尾根上には大きなトチの木が何本も立っていた。大ダワ山頂台地のトチは谷状地形にあったが、ここは完全に尾
根の上である。谷を好むトチが育つ環境としてはちょっと不思議な感じがした。
ゲレンデの横に続くブナ林は素晴らしい。風格のある大木も多く、3mクラスはあたり前で、4mオーバーと目さ
れる巨樹も散見される。これは有家ヶ原と遜色ないレベルの森である。
これまで見たブナ林の中でも5本の指に入るだろう。濃密なブナの森に包まれるか、ゲレンデに出て眺望を楽しむ
かは悩みどころだ。ゲレンデからは猿ヶ山や大滝山から三ヶ辻山の優美な尾根の姿が美しい。
Ca1505mピークで送電線が南側に離れて行くと、尾根は純然たるブナ林に変わる。
右から緩やかな谷の源頭が上がってくるあたりの地形のうねりはマニアにはたまらない。
ブナフェチ、地形フェチなら悶絶必至である。
一匹山から1555.1mの北ソウレ山(三角点名荻町)までの3キロほどの間に上がる高度はわずかに140mだ。
この尾根がいかにゆったりしているか、この数字を見るだけでわかるというものである。
再び鉄塔が戻ってきたCa1510mピークでは、猿ヶ馬場山の手前にちょこんと三角の頭を出した籾糠山の姿を認め
ることができた。
ここで送電線とはお別れである。ブナ林は切れ目なく続き、わずかな登りで北ソウレ山の山頂に立つ。
当初の予定ではここから南の谷間へ下り、天生峠から1400.6mの三角点保谷へ周回するつもりだった。
しかしどうにも調子が悪く食欲もない。足が重く、食欲もイマイチ出ないのだ。ビールだけは別で美味しく頂く。
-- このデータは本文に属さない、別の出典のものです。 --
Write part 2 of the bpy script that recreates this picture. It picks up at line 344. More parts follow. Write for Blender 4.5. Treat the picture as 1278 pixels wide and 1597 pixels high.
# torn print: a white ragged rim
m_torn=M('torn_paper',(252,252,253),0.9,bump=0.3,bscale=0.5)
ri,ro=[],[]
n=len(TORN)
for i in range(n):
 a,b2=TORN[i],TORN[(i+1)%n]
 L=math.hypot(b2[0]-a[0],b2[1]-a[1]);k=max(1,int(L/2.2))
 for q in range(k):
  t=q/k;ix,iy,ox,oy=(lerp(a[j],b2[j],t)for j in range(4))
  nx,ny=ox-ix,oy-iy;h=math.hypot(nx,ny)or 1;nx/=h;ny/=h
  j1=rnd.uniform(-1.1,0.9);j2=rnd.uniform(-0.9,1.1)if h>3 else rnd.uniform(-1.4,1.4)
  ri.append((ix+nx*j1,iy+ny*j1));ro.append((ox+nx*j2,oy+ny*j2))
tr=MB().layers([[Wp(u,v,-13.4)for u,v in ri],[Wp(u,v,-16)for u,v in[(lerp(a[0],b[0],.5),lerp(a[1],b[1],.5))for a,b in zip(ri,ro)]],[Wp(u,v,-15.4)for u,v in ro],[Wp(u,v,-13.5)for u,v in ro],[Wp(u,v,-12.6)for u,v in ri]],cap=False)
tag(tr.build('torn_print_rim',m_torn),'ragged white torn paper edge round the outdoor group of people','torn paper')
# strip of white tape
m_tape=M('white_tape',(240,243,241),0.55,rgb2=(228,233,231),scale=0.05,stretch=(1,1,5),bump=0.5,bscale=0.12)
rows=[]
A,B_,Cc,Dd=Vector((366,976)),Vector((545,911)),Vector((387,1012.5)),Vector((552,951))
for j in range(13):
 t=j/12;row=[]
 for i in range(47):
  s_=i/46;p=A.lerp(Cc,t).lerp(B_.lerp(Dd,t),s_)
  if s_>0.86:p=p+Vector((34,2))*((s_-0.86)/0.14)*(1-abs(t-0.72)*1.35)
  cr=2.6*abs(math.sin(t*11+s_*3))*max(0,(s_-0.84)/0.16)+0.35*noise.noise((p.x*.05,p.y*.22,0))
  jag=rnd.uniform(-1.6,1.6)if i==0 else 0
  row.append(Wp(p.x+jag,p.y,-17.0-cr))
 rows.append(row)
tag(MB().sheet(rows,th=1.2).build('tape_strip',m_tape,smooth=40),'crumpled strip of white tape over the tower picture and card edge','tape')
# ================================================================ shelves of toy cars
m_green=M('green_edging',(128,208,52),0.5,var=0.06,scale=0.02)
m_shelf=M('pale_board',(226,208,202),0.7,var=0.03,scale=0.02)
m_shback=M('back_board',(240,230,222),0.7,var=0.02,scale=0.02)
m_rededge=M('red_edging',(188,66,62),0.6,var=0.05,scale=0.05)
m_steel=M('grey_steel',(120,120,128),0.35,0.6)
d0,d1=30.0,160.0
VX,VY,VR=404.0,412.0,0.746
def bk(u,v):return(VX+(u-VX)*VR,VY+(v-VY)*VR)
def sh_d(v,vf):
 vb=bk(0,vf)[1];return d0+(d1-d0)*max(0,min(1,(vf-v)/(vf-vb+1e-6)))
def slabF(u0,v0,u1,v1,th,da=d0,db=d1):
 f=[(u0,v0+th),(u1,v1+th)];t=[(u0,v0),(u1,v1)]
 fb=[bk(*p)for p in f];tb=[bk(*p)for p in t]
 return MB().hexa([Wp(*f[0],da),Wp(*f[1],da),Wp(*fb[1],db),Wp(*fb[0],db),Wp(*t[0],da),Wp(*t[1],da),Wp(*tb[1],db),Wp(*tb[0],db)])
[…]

すると不思議なもので食欲も出てきた。なんとなくだるいので、横になって目を瞑ると20分ほど爆睡してしまっ
たようだ。山で昼寝したのはいつ以来だろうか。
目を覚まして飛越国境の北側斜面へ出てみると、ひたすら地味な1500m前後の山々の連なりの先に、先週登っ
た水無山の姿があった。先週はまさか一週間後にここに立っているとは予想もしなかった。
目の前には送電線が縦横に走り、赤と白のツートンに塗分けられたカラフルな鉄塔の姿が目立つ。
奥には金剛堂山の広大な台地がどっしりと構えていた。
無理をすることもない。周回は断念して往路を戻ろう。同じルートでも行きと帰りでは光線も違うし視線も違
う。山の違う姿を見ることができるのだと言うのは周回できない言い訳だが。
再びブナ林と展望を堪能して一匹山へ戻る。途中の雪原にはドリーネのようなものがいくつもあり、まるで御
池岳にいるようだった。一匹山手前のゲレンデど真ん中の大展望地で、最後のパノラマとコーヒータイムを楽し
んだ。
完全に往路を辿るのも芸がないので、山頂から少し下ったところから南西への尾根に入った。
分岐から見た感じも良く、何より往路がイマイチだった故の選択だ。
この尾根が当たりだった。往路の尾根よりも低い標高まで雪が繋がり、急斜面を利してズンズンと下ることがで
きた。予想外にブナの巨木もあり、いいチョイスだったと言えるだろう。
最後は雪を求めて右手の谷へ入り、林道へソフトランディング。読み通りだった。
後はフキノトウを摘みながらのんびりと林道を辿るだけだ。と思っていたら、途中でサングラスが無いことに
気が付いた。林道に出るまでは確かに掛けていたはずだ。着地点まで戻ると、雪面にポツンとサングラスが主の
戻りを待っていた。先週の水無山でも登りでサングラスを落として取りに戻ったばかり。
持ち主同様、なかなか悪運の強いサングラスのようである。
駐車地へ戻って帰り支度をしていると、近所のおばちゃんに声を掛けられた。一匹山に登ってきたと言うと
「一匹山か」と納得したように答えてくれた。
地図に名前は載っていないが、白川郷ではよく知られた山なのだろう。